You would have seen something else the first time the Rolling Stones took the stage: a look perfectly in tune with the times. Dressed in cords, sweaters and scruffy jackets, hair unkempt, they rejected the buttoned-up uniforms that branded bands as entertainers. Instead, they looked like their audience: the hippest kids of swinging London, letting it all hang out. Charlie Watts was in the audience for the first show and was struck by what he saw. “This lot crossed the barrier,” he recalled. “They actually looked like rock stars.”
Still, the Stones in 1962 weren’t half the band they would become. Watts took them to another level when he joined in 1963, bringing a jazz swing to the band that would free them from strict, hard tempos.

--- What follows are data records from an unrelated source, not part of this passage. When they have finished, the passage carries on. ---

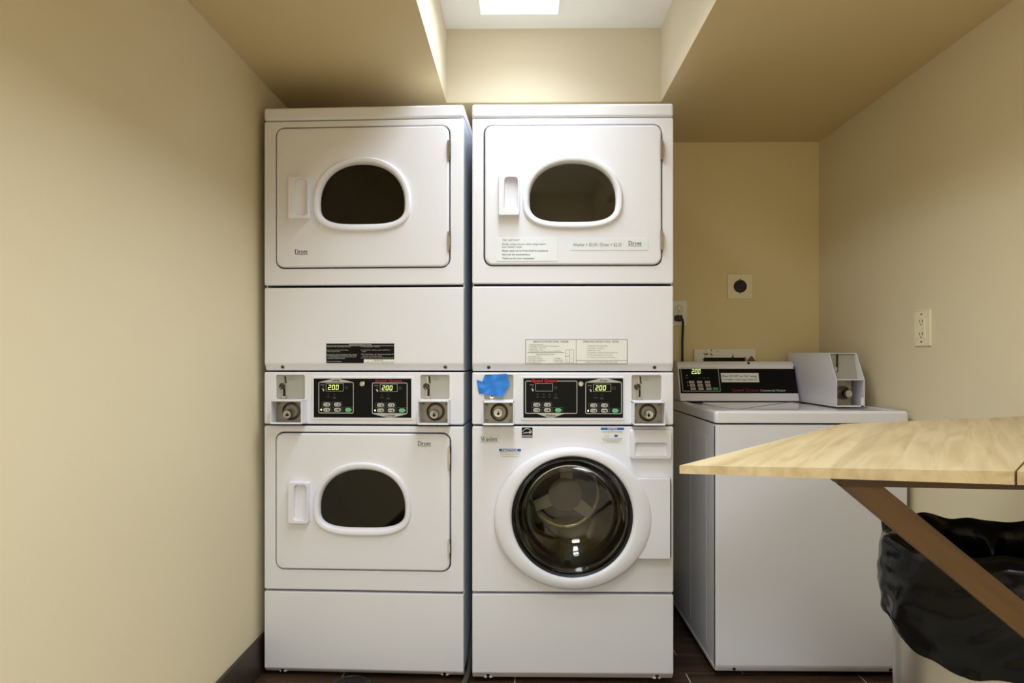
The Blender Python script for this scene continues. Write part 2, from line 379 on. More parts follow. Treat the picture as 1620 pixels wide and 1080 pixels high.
# ------------------------------------------------------------------ the room
XL, XR, YB, YF, ZC = -0.920, 1.352, 3.208, -2.60, 2.088
WX0, WX1, WY0, WY1, WZ = -0.289, 0.536, -0.60, 2.702, 2.373      # the raised light well
T = 0.10
structure(MB().box(XL - T, XL, YF - T, YB + T, -0.05, ZC).build('wall_left', M['paint'], smooth=False))
structure(MB().box(XR, XR + T, YF - T, YB + T, -0.05, ZC).build('wall_right', M['paint'], smooth=False))
structure(MB().box(XL, XR, YF - T, YF, -0.05, ZC).build('wall_front', M['paint'], smooth=False))
structure(MB().box(XL, XR, YB, YB + T, -0.05, ZC).build('wall_back', M['paint_shade_tint'], smooth=False))
c = MB()
c.plate([(XL - T, YF - T), (XR + T, YF - T), (XR + T, YB + T), (XL - T, YB + T)], ZC, ZC + 0.004, holes=[[(WX0, WY0), (WX1, WY0), (WX1, WY1), (WX0, WY1)]], surf=lambda x, z, y: (x, y, z))
c = structure(c.build('ceiling', M['ceil'], smooth=False))
wl = MB(); e = 0.05
ZW = ZC + 0.004
wl.box(WX0 - e, WX0, WY0 - e, WY1 + e, ZW, WZ); wl.box(WX1, WX1 + e, WY0 - e, WY1 + e, ZW, WZ)
wl.box(WX0, WX1, WY1, WY1 + e, ZW, WZ); wl.box(WX0, WX1, WY0 - e, WY0, ZW, WZ)
wl.build('well_side', M['wellpaint'], c, smooth=False)
MB().box(WX0 - e, WX1 + e, WY0 - e, WY1 + e, WZ, WZ + 0.05).build('well_top', M['wellwhite'], c, smooth=False)
# floor: grout bed with dark wood-look plank tiles
fl = structure(MB().box(XL - T, XR + T, YF - T, YB + T, -0.06, -0.0025).build('floor', M['grout'], smooth=False))
TW, TL, G = 0.152, 0.60, 0.0045
row = 0; y = 2.471 + 5 * TW
shared = {}
def tile_mesh(L, W):
    k = (round(L, 4), round(W, 4))
    if k not in shared:
        b = MB(); b.box(0, L, 0, W, -0.006, 0.0, bev=0.0012, seg=1); o = b.build('tile', M['tile'], None, smooth=False); shared[k] = o.data
        bpy.data.objects.remove(o)
    return shared[k]
while y > YF:
    off = 0.577 + (0.2 * row if row != 5 else 0.0) if row != 6 else 0.577
    x = off - 4 * TL
    while x < XR:
        a, b = max(x + G / 2, XL), min(x + TL - G / 2, XR)
        y0, y1 = max(y - TW + G / 2, YF), min(y - G / 2, YB)
        if b - a > 0.02 and y1 - y0 > 0.02:
            o = bpy.data.objects.new('tile', tile_mesh(b - a, y1 - y0)); C.objects.link(o); o.parent = fl; o.location = (a, y0, 0)
        x += TL
    y -= TW; row += 1
bb = 0.131
structure(MB().box(XL, XL + 0.012, YF, YB, 0, bb, bev=0.002).build('baseboard_left', M['brown'], smooth=False))
structure(MB().box(XR - 0.012, XR, YF, 2.4, 0, bb, bev=0.002).build('baseboard_right', M['brown'], smooth=False))
structure(MB().box(XL + 0.012, XR - 0.012, YB - 0.012, YB, 0, bb, bev=0.002).build('baseboard_back', M['brown'], smooth=False))

# ceiling light panels, flush in the top of the well, plus an added fill panel
def light_panel(y0, y1, m, label, z=None, hx=0.143):
    t = thing('ceiling_light', label, 'light', ((-0.151 + 0.135) / 2, (y0 + y1) / 2, WZ if z is None else z))
    hy = (y1 - y0) / 2
    fr = [(-hx, -hy), (hx, -hy), (hx, hy), (-hx, hy)]
    b = MB(); a = [(p[0] * 1.03, p[1] * 1.006) for p in fr]; i = [(p[0] * 0.985, p[1] * 0.996) for p in fr]
    b.loft([[(p[0], p[1], 0) for p in a], [(p[0], p[1], -0.008) for p in a], [(p[0], p[1], -0.008) for p in i], [(p[0], p[1], 0) for p in i]])
    b.build('light_frame', M['wellwhite'], t, smooth=False)
    MB().box(-hx * 0.985, hx * 0.985, -hy * 0.996, hy * 0.996, -0.006, 0).build('diffuser', m, t, smooth=False)
light_panel(1.36, 2.577, M['diffuser_main'], 'white light panel in the ceiling well above the stacked machines')
light_panel(0.08, 1.30, M['diffuser_rear'], 'white light panel in the ceiling well, the one nearer the entrance')
light_panel(-2.1, -0.9, M['diffuser_rear'], 'added wide white fill panel on the low ceiling behind the camera', ZC, 0.29)  # unseen panel, added to throw light on the machine fronts

# ------------------------------------------------------------------ shared machine pieces
def flatf(y): return lambda u, v: (u, y, v)
def dryer_door(t, p, door, win_o, win_g, zc_o, handle, hinges, name='door', gm='glass_dryer'):
    YD = -0.006
    x0, x1, z0, z1 = p.rect(*door, YD); dl = rrect(x0, x1, z0, z1, 0.026)
    ox0, ox1, oz0, oz1 = p.rect(*win_o, YD - 0.008); gx0, gx1, gz0, gz1 = p.rect(*win_g, YD - 0.004)
    zc = p.on(700, zc_o)[1]
    out = arch(ox0, ox1, oz0, zc, oz1, 2.15, 2.9); inn = arch(gx0, gx1, gz0, zc, gz1, 2.2, 3.3)
    d = MB().plate(dl, YD, 0.02, 0.006, holes=[lerp(out, inn, 0.55)], hbev=0.0).build(name, M['enamel'], t)
    R = [(0.0, 0.0), (0.0, -0.004), (0.06, -0.008), (0.16, -0.0105), (0.30, -0.011), (0.60, -0.0105), (0.76, -0.008), (0.88, -0.003), (1.0, 0.006), (1.0, 0.016)]
    MB().loft([[(q[0], YD + dy, q[1]) for q in lerp(out, inn, k)] for k, dy in R]).build('window_frame', M['enamel_matte'], d)
    gl = lerp(out, inn, 0.97)
    MB().loft([[(q[0], YD + 0.006, q[1]) for q in gl], [(q[0], YD + 0.009, q[1]) for q in gl]], True, True).build('window_glass', M[gm], d, smooth=False)
    # pocket handle
    hx0, hx1, hz0, hz1 = p.rect(*handle, YD - 0.012); hw = hx1 - hx0
    o_ = rrect(hx0, hx1, hz0, hz1, 0.006); i_ = rrect(hx0 + hw * 0.34, hx1 - hw * 0.07, hz0 + 0.010, hz1 - 0.008, 0.012)
    i_ = [(q[0] + hw * 0.10 * (1 - ((q[1] - hz0) / (hz1 - hz0) - 0.45) ** 2 * 4) * (-1 if q[0] < hx0 + hw * 0.6 else 0), q[1]) for q in i_]
    h = MB(); rings = []
    for k, dy in ((0, 0.0), (0, -0.019), (0.10, -0.024), (0.9, -0.024), (1.0, -0.021)): rings.append([(q[0], YD + dy, q[1]) for q in lerp(o_, i_, k)])
    cx = hx1
    rings.append([(q[0] + (cx - q[0]) * 0.02, YD - 0.0005 - 0.012 * (1 - (q[0] - hx0) / hw), q[1]) for q in i_])
    h.loft(rings, False, True).build('door_handle', M['enamel_matte'], d)
    for hy in hinges:
        a, b, cc, dd = p.rect(hy[0], hy[1], hy[2], hy[3], YD)
        MB().box(a, b, YD - 0.007, YD + 0.01, cc, dd, bev=0.0008, seg=1).box(a + 0.0005, b + 0.001, YD - 0.0085, YD, cc + (dd - cc) * 0.25, cc + (dd - cc) * 0.75).build('hinge', M['chrome'], d, smooth=False)
    return d, dl, YD
def drum(t, cx, cz, r, y0, y1, m, name='drum'):
    b = MB(); b.lathe((cx, y0, cz), (0, 1, 0), [(r * 0.86, 0), (r, 0.01), (r, y1 - y0 - 0.02), (r * 0.93, y1 - y0), (r * 0.3, y1 - y0 - 0.01)], 48, False, True)
    for k in range(3):
        a = 0.5 + k * 2 * PI / 3; c_, s_ = math.cos(a), math.sin(a); hw = 0.025
        q = [(r, -hw), (r * 0.78, -hw * 0.4), (r * 0.78, hw * 0.4), (r, hw)]
        b.loft([[(cx + u * c_ - v * s_, yy, cz + u * s_ + v * c_) for u, v in q] for yy in (y0 + 0.03, y1 - 0.03)], True, True)
    return b.build(name, m, t)
def shell(t, name, x1, z0, z1, y0, y1, mside, mtop=None):
    b = MB(); k = 0.004
    b.box(0, k, y0, y1, z0, z1).box(x1 - k, x1, y0, y1, z0, z1).box(k, x1 - k, y1 - k, y1, z0, z1)
    b.box(k, x1 - k, y0, y1 - k, z0, z0 + k).box(k, x1 - k, y0, y1 - k, z1 - k, z1)
    return b.build(name, mside, t, smooth=False)
def screw(t, x, z, y, r=0.005, m=None, n=(0, -1, 0), name='screw'):
    b = MB(); b.lathe((x, y, z), n, [(r, -0.001), (r, 0.0012), (r * 0.75, 0.0025), (r * 0.3, 0.003)], 12, False, True)
    return b.build(name, m or M['chrome'], t)
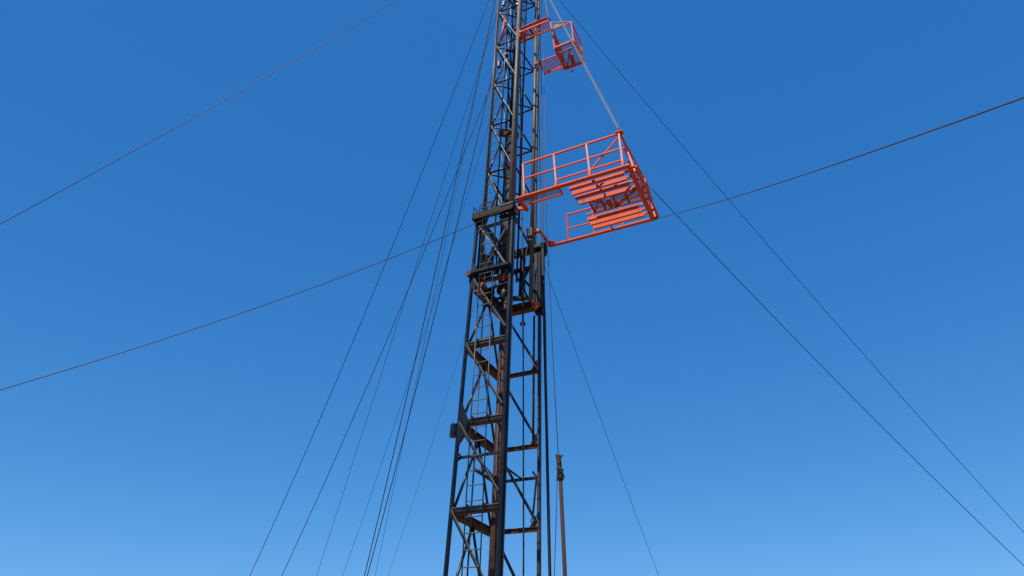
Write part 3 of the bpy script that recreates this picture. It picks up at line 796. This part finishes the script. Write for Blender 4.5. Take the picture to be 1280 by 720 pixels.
# ------------------------------------------------------------------ light
SUN_EL, SUN_AZ = radians(53), math.atan2(-.58, -.81)           # behind the camera, to its left
to_sun = Vector((cos(SUN_EL) * sin(SUN_AZ), cos(SUN_EL) * cos(SUN_AZ), sin(SUN_EL)))
sd = bpy.data.lights.new('sun', 'SUN'); sd.energy = 4.6; sd.angle = radians(.5); sd.color = (1, .955, .90)
so = bpy.data.objects.new('sun', sd); col.objects.link(so)
so.rotation_euler = to_sun.to_track_quat('Z', 'Y').to_euler()
so.location = (0, 0, 60)
w = bpy.data.worlds.new('World'); scene.world = w; w.use_nodes = True
N, L = w.node_tree.nodes, w.node_tree.links
bg = N['Background']
sky = N.new('ShaderNodeTexSky'); sky.sky_type = 'NISHITA'; sky.sun_disc = False
sky.sun_elevation = SUN_EL; sky.sun_rotation = SUN_AZ
sky.altitude = 600; sky.air_density = 1.0; sky.dust_density = .6; sky.ozone_density = 1.6
# the haze is even all the way round: most of the sky colour depends on height above the horizon only
wtc = N.new('ShaderNodeTexCoord'); sx = N.new('ShaderNodeSeparateXYZ'); L.new(wtc.outputs['Generated'], sx.inputs[0])
def wm(op, a, b):
    n_ = N.new('ShaderNodeMath'); n_.operation = op
    for i_, v_ in enumerate((a, b)):
        if isinstance(v_, (int, float)): n_.inputs[i_].default_value = v_
        else: L.new(v_, n_.inputs[i_])
    return n_.outputs[0]
xx = wm('MULTIPLY', sx.outputs['X'], sx.outputs['X']); yy = wm('MULTIPLY', sx.outputs['Y'], sx.outputs['Y'])
hl = wm('SQRT', wm('ADD', xx, yy), 0)
EVEN = .75
cx = N.new('ShaderNodeCombineXYZ')
L.new(wm('MULTIPLY', sx.outputs['X'], 1 - EVEN), cx.inputs['X'])
L.new(wm('ADD', wm('MULTIPLY', sx.outputs['Y'], 1 - EVEN), wm('MULTIPLY', hl, EVEN)), cx.inputs['Y'])
L.new(sx.outputs['Z'], cx.inputs['Z'])
vn = N.new('ShaderNodeVectorMath'); vn.operation = 'NORMALIZE'; L.new(cx.outputs[0], vn.inputs[0]); L.new(vn.outputs[0], sky.inputs['Vector'])
sep = N.new('ShaderNodeSeparateColor'); L.new(sky.outputs['Color'], sep.inputs['Color'])
cmb = N.new('ShaderNodeCombineColor')
for ch, gain, p in (('Red', .885, 1.34), ('Green', .835, .765), ('Blue', 1.10, .525)):      # clear dry-air grade of the sky
    m1 = N.new('ShaderNodeMath'); m1.operation = 'MULTIPLY'; m1.inputs[1].default_value = .10
    m2 = N.new('ShaderNodeMath'); m2.operation = 'POWER'; m2.inputs[1].default_value = p
    m3 = N.new('ShaderNodeMath'); m3.operation = 'MULTIPLY'; m3.inputs[1].default_value = gain * 10
    L.new(sep.outputs[ch], m1.inputs[0]); L.new(m1.outputs[0], m2.inputs[0]); L.new(m2.outputs[0], m3.inputs[0])
    L.new(m3.outputs[0], cmb.inputs[ch])
L.new(cmb.outputs['Color'], bg.inputs['Color']); bg.inputs['Strength'].default_value = .10
scene.view_settings.view_transform = 'Standard'; scene.view_settings.look = 'None'
scene.view_settings.exposure = 0; scene.view_settings.gamma = 1
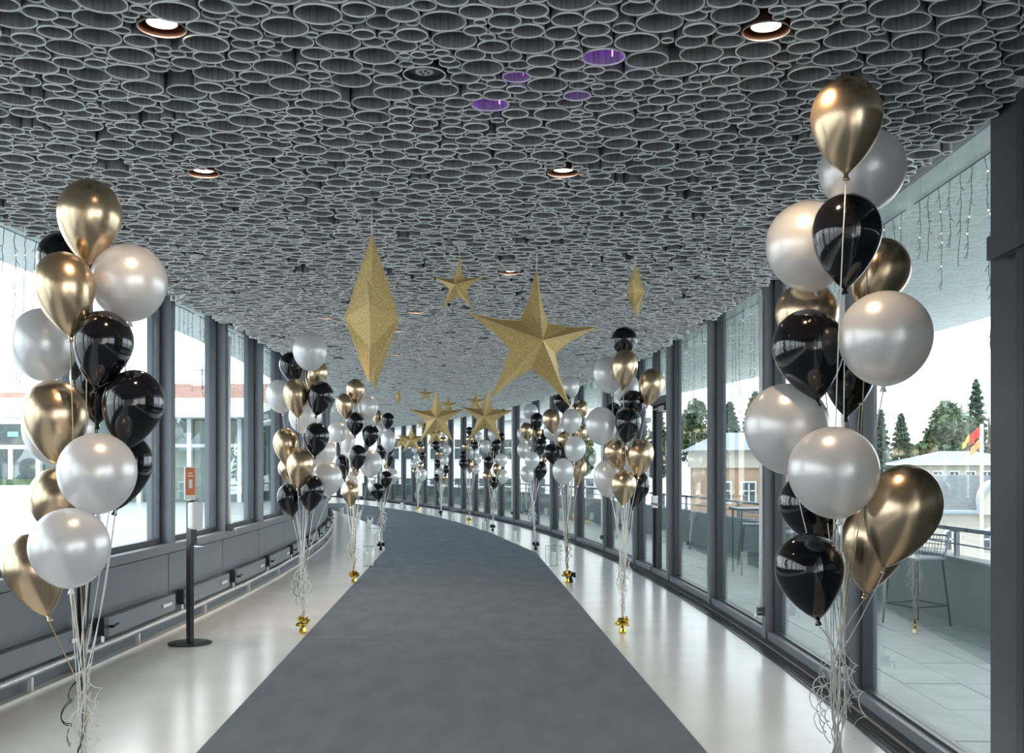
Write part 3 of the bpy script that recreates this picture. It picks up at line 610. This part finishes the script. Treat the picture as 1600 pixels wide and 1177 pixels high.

As Richards is fond of saying of his favourite drummer, “A lot of people can rock, but they forget about the roll.” Not to underestimate the contribution of bassist Bill Wyman (recruited before Watts), Keith and Charlie have always been the rhythm section of the Stones. Richards virtually invented a guitar style that is half riffing, half lead, with open tunings that set up mantras and drones pulsing all the way through. Between them, they cooked up a sophisticated form of R’ n ’B that feels loose, shaggy and alive, punctuated by off beats filtered in from country music, another of Richards’s great loves.
Aside from a short-lived period of big productions in the Sixties, when Jagger and Richards were consciously competing with Lennon and McCartney to write genre-defining pop songs, the best Stones records always sound live. Their real glory period is the early Seventies, when Mick Taylor joined on fluid, silvery lead guitar that spurred Richards into concocting long, hypnotic grooves with mesmerising twists and turns. To watch footage of the Stones playing Happy at Madison Square Garden in 1972 is to witness the sheer electric excitement of a band liberated from themselves, utterly lost in the music.
Ironically, perhaps, it was this breakthrough that gave them the platform to move into stadiums, where the world’s greatest rock band have become the world’s biggest rock brand. It has ensured continuing wealth and status, but these venues are no places for subtle musical interplay while Jagger has scaled up his showmanship to preposterous levels.
When I first saw them with 120,000 other fans at an outdoor show in Ireland in 1982, the thing that struck me most was the distance Jagger covered sprinting from one side of the enormous stage to the other, dressed more like an athlete than a counter-culture icon. Ronnie Wood, who joined in 1975, fits the image of the band, but isn’t half the player Taylor was, and all the extra musicians, horns, keys and backing vocals on stage, only clutter up the groove.
The energy that drives a contemporary Rolling Stones gig comes from the audience revelling in a myth, singing along with classic songs that defined rock’s rebellious sense of itself. They still don’t wear uniforms, but the 21st-century Stones have become a kind of glorified showband. I wonder what the young blues purists of the Marquee club would make of it all?